[begin Records shown]

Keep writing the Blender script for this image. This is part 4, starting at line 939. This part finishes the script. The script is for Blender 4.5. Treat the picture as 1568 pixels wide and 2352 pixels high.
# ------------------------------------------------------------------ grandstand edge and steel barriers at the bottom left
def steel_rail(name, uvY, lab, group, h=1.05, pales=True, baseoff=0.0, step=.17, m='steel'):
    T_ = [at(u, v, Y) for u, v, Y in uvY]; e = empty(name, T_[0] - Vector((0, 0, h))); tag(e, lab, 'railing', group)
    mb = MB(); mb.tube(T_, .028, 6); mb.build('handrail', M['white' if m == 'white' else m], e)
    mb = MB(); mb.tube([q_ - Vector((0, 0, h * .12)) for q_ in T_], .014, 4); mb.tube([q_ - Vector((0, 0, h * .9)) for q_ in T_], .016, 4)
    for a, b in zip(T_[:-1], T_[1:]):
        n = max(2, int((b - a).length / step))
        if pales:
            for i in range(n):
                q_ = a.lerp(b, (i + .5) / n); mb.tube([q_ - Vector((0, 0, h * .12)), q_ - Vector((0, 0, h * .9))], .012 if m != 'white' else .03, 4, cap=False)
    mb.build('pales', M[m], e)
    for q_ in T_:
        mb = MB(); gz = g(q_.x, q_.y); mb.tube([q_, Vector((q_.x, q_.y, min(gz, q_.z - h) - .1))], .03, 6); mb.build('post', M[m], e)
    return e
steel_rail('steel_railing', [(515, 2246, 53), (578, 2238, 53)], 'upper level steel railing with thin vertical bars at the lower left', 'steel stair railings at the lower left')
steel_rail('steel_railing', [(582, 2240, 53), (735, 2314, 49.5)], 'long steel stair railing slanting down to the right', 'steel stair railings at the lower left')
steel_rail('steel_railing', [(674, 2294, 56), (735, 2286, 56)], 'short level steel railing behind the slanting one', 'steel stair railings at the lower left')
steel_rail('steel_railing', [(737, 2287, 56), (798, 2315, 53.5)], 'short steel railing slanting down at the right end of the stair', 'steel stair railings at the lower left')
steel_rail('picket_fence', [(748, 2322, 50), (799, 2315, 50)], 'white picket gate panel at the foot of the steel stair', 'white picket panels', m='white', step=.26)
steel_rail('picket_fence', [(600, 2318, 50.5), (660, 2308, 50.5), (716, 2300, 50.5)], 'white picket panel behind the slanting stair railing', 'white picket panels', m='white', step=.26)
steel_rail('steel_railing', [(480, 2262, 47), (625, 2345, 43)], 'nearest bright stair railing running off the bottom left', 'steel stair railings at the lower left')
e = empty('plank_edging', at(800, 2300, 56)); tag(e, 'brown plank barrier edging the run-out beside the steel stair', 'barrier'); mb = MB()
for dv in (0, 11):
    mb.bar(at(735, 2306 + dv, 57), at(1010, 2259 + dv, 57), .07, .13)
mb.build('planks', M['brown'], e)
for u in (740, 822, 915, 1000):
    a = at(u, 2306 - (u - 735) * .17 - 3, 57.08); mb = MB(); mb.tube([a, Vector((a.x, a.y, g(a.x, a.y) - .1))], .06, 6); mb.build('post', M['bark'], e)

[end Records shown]
[begin Records shown]

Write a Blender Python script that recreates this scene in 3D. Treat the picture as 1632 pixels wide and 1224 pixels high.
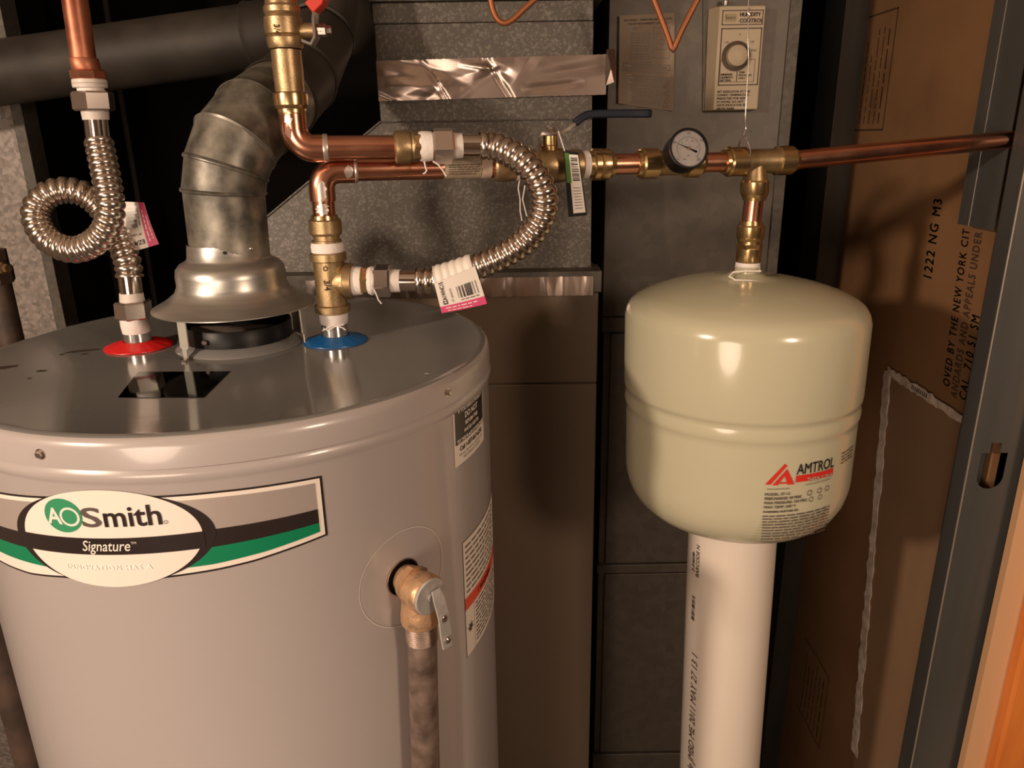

[end Records shown]

Problem statement: Find how many lines in the listing contain the word "Treat" and give that count alone.

Exercise output: 2